Augustin Navrátil  (Foto: Tschechisches Fernsehen)
Innerhalb weniger Monate unterschrieben rund 40.000 Menschen die Petition. Eine weitere Eingabe, die zum Sturz des Regimes beitrug, entstand bereits 1988 und forderte religiöse Freiheit. Es war die absolut größte Aktion dieser Art in den kommunistischen Staaten, die Zahl der Unterzeichner lag bei 400.000. Ihr Autor war ein katholischer Aktivist aus Mähren: Augustin Navrátil. Ihm gelang es nicht nur, die Gläubigen anzusprechen, sondern auch viele weitere Menschen, für die die Unterdrückung der Religion ein Symbol für die Unfreiheit der ganzen Gesellschaft war. Die Katholische Kirche punktete auch mit dem Programm „Zehn Jahre der geistlichen Erneuerung“, das 1988 der damalige Prager Erzbischof František Tomášek ausrief. Sein enger Mitarbeiter und Mitautor des Programms war der Priester Tomáš Halík, der am Donnerstag die Ehrendoktorwürde der Universität in Erfurt erhalten hat. Damals erlaubte ihm das Regime nicht öffentlich tätig zu sein. Heute ist Halík Professor an der Karlsuniversität in Prag.

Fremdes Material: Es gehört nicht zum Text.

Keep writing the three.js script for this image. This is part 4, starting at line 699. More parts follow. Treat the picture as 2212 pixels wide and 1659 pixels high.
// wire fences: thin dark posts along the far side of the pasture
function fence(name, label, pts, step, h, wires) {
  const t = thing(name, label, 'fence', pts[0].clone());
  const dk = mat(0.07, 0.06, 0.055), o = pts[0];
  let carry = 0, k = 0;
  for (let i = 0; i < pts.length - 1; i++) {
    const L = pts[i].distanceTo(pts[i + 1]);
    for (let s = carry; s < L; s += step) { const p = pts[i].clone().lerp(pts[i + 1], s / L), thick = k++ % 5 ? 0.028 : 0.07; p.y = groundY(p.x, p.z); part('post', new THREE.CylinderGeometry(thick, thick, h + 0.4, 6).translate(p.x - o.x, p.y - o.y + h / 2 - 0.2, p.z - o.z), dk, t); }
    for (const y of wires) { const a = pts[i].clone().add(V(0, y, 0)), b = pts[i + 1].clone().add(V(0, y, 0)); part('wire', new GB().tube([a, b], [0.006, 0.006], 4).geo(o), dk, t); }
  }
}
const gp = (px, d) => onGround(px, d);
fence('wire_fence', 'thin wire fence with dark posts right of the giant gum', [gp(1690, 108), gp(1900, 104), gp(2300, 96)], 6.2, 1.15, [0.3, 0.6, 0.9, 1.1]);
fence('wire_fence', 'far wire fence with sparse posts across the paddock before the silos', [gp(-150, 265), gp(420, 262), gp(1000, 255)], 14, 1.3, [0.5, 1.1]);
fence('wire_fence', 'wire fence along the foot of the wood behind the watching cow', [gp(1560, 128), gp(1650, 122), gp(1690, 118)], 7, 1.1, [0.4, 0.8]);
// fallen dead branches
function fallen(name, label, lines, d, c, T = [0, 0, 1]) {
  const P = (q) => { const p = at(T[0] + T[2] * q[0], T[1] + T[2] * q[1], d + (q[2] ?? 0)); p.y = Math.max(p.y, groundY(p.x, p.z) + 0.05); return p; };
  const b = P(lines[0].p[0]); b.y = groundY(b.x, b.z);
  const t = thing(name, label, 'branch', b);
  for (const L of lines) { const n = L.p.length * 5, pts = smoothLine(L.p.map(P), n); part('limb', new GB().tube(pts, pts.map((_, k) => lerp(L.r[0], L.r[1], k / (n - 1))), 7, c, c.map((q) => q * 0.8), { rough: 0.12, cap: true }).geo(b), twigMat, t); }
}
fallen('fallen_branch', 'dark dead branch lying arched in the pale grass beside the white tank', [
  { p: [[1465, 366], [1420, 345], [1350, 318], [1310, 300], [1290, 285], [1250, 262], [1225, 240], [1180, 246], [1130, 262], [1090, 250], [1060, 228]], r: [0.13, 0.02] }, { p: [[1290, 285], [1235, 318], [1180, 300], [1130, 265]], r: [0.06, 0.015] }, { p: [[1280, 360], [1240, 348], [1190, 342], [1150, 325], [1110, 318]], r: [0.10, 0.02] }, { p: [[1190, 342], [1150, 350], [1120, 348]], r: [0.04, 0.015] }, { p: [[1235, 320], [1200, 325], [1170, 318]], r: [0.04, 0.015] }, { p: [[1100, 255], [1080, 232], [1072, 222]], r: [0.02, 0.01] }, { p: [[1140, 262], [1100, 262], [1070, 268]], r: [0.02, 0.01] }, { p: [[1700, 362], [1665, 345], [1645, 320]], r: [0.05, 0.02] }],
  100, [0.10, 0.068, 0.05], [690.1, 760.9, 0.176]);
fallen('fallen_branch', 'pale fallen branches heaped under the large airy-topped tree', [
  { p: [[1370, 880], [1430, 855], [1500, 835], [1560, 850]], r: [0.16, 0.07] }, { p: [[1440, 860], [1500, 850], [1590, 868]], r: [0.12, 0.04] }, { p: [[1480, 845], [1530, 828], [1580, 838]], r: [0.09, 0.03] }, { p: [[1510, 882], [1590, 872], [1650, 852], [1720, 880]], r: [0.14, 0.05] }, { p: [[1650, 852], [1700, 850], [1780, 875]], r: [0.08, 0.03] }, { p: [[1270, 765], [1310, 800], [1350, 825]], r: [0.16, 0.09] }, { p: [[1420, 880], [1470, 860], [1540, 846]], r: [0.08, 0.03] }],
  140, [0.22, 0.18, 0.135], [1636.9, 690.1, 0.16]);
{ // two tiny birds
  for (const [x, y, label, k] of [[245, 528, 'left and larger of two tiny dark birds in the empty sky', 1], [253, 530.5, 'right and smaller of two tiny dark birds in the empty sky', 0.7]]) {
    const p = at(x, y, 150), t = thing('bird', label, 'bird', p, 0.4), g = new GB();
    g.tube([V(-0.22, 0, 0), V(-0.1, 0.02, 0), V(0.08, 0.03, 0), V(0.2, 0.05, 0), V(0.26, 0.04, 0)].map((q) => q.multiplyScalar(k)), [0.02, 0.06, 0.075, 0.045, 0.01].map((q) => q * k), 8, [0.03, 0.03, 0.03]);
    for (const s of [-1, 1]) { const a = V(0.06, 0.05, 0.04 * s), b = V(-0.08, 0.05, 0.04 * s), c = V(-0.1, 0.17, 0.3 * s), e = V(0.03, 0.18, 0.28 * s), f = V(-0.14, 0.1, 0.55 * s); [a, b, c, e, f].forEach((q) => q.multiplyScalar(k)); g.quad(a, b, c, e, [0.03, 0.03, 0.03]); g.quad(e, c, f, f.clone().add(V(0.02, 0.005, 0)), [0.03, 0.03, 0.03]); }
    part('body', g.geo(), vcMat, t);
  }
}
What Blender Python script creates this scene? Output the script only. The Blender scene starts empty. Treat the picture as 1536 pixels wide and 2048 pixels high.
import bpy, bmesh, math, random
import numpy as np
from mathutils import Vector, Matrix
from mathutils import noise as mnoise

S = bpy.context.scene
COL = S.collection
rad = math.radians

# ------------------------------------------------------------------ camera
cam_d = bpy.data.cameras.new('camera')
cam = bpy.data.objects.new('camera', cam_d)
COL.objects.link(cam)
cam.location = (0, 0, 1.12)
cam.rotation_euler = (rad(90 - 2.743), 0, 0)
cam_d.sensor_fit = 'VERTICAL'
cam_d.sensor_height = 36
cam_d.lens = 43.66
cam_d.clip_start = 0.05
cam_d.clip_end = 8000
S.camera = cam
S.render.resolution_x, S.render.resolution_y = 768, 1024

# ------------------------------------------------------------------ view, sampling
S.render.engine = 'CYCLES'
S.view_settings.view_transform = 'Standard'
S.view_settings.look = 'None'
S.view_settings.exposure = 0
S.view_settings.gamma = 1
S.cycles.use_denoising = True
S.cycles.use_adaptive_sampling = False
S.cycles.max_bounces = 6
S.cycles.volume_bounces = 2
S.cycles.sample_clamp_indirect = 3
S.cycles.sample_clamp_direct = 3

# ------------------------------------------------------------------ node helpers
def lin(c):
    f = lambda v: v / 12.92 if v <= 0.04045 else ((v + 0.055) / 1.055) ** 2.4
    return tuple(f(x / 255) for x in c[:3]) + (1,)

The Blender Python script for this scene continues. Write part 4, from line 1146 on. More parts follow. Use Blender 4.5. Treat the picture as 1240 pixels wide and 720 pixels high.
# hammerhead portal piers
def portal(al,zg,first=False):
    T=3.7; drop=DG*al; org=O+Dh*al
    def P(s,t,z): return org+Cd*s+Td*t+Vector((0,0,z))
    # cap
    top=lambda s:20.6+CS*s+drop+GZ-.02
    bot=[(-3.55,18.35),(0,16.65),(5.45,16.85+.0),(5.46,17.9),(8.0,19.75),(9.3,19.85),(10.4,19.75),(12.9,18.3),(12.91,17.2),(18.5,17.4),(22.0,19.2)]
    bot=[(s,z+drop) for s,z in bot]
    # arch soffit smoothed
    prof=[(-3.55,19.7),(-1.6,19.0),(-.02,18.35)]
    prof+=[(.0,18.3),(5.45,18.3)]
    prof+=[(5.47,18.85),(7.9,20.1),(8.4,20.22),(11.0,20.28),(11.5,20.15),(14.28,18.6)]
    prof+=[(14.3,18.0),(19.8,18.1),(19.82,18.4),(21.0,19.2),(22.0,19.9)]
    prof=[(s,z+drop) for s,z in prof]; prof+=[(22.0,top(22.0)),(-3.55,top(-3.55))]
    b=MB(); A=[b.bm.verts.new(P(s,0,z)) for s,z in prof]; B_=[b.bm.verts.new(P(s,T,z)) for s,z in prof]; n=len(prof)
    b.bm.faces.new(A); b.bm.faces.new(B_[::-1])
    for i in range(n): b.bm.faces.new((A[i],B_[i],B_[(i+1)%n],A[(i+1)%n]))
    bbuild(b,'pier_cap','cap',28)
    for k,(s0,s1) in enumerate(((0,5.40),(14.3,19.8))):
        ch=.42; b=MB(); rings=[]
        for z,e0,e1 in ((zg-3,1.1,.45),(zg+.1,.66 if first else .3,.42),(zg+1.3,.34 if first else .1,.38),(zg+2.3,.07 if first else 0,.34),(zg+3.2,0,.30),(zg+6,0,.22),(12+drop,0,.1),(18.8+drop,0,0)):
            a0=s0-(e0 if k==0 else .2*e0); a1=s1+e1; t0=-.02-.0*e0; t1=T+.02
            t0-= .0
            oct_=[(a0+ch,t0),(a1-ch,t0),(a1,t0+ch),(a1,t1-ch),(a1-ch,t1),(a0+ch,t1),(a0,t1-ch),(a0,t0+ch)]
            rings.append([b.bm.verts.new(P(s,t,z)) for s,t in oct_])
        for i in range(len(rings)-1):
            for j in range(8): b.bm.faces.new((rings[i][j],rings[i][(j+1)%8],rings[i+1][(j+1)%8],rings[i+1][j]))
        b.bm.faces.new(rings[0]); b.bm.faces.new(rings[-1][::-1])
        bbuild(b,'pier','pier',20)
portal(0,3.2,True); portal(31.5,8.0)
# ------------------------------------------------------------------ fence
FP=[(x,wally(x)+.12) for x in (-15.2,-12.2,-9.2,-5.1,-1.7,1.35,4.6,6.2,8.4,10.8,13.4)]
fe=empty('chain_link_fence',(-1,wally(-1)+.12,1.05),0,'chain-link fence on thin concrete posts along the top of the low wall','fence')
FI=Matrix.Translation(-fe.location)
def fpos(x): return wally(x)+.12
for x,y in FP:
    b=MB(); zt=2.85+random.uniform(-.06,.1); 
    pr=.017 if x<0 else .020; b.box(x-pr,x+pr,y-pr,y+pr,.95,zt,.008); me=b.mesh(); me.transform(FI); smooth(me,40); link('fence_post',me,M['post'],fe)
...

Tomáš Halík  (Foto: Martina Schneibergová)
„Wir spürten damals, dass Änderungen in der Luft lagen. Zugleich waren wir der Überzeugung, dass eine bloße ‚Perestroika‘ nicht reichen werde, dass ein Umbau der wirtschaftlichen und politischen Strukturen zu wenig sein dürfte. Die Entwicklung der Demokratie braucht ein gewisses moralisches, ja auch geistliches Umfeld. Die Kirche verfügte damals über eine hohe Autorität in der Gesellschaft, viele Priester waren inhaftiert, und ein öffentliches religiöses Bekenntnis brachte viele Kommunisten zur Weißglut. Zugleich konnte aber die Kirche nicht wie ein Messias wirken. Sie musste unserer Meinung nach eine breite Koalition der Menschen initiieren, die auch die Mitverantwortung für das moralische Klima in der Gesellschaft spürten. Wir wollten jedes Jahr ein Thema nach dem Vorbild der zehn Gebote Gottes öffnen und dies in einem breiten gesellschaftlichen Kontext interpretieren.“

Doch die Ereignisse waren schneller als gedacht. Am 12. November 1989 kam es zur Heiligsprechung der Agnes von Böhmen, was viele Menschen bereits als ein wirkliches Zeichen der Wende wahrnahmen. Die kommunistische Regierung erlaubte insgesamt 11.000 Menschen, zur Feier nach Rom zu fahren – dies war ein unglaubliches Zugeständnis zu sozialistischen Zeiten. Eine Woche später kam es zur großen Studentendemonstration in Prag, deren blutiges Ende zum Fanal wurde. In der Folge stürzte dann das Regime wie ein Kartenhaus in sich zusammen.